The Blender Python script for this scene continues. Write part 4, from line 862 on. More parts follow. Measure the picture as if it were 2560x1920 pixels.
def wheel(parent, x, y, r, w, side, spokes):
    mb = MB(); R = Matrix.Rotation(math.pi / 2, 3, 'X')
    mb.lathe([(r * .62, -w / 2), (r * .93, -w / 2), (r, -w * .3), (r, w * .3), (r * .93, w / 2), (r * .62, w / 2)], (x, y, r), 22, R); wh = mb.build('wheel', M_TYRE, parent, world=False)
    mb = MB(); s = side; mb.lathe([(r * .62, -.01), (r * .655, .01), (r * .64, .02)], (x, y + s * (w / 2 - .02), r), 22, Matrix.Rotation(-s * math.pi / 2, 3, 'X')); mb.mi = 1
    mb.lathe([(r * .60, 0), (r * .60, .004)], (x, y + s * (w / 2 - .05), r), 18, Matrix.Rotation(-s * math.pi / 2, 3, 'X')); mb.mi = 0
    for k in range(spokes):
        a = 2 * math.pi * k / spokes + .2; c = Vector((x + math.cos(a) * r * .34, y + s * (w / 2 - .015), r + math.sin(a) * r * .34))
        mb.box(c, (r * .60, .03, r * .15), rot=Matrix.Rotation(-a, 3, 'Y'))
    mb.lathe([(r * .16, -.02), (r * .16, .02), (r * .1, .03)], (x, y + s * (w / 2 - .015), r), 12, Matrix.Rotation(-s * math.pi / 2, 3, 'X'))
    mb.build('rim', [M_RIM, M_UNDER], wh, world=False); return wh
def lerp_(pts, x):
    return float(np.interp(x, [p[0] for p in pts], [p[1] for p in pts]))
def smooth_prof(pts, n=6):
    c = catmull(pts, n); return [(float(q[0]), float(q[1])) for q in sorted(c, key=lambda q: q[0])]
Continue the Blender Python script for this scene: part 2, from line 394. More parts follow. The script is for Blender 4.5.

* * * * * * *

**Exercise brief:** Write down all the entries again without a single difference.

**Exercise response:**
The Blender Python script for this scene continues. Write part 4, from line 862 on. More parts follow. Measure the picture as if it were 2560x1920 pixels.
def wheel(parent, x, y, r, w, side, spokes):
    mb = MB(); R = Matrix.Rotation(math.pi / 2, 3, 'X')
    mb.lathe([(r * .62, -w / 2), (r * .93, -w / 2), (r, -w * .3), (r, w * .3), (r * .93, w / 2), (r * .62, w / 2)], (x, y, r), 22, R); wh = mb.build('wheel', M_TYRE, parent, world=False)
    mb = MB(); s = side; mb.lathe([(r * .62, -.01), (r * .655, .01), (r * .64, .02)], (x, y + s * (w / 2 - .02), r), 22, Matrix.Rotation(-s * math.pi / 2, 3, 'X')); mb.mi = 1
    mb.lathe([(r * .60, 0), (r * .60, .004)], (x, y + s * (w / 2 - .05), r), 18, Matrix.Rotation(-s * math.pi / 2, 3, 'X')); mb.mi = 0
    for k in range(spokes):
        a = 2 * math.pi * k / spokes + .2; c = Vector((x + math.cos(a) * r * .34, y + s * (w / 2 - .015), r + math.sin(a) * r * .34))
        mb.box(c, (r * .60, .03, r * .15), rot=Matrix.Rotation(-a, 3, 'Y'))
    mb.lathe([(r * .16, -.02), (r * .16, .02), (r * .1, .03)], (x, y + s * (w / 2 - .015), r), 12, Matrix.Rotation(-s * math.pi / 2, 3, 'X'))
    mb.build('rim', [M_RIM, M_UNDER], wh, world=False); return wh
def lerp_(pts, x):
    return float(np.interp(x, [p[0] for p in pts], [p[1] for p in pts]))
def smooth_prof(pts, n=6):
    c = catmull(pts, n); return [(float(q[0]), float(q[1])) for q in sorted(c, key=lambda q: q[0])]
Continue the Blender Python script for this scene: part 2, from line 394. More parts follow. The script is for Blender 4.5.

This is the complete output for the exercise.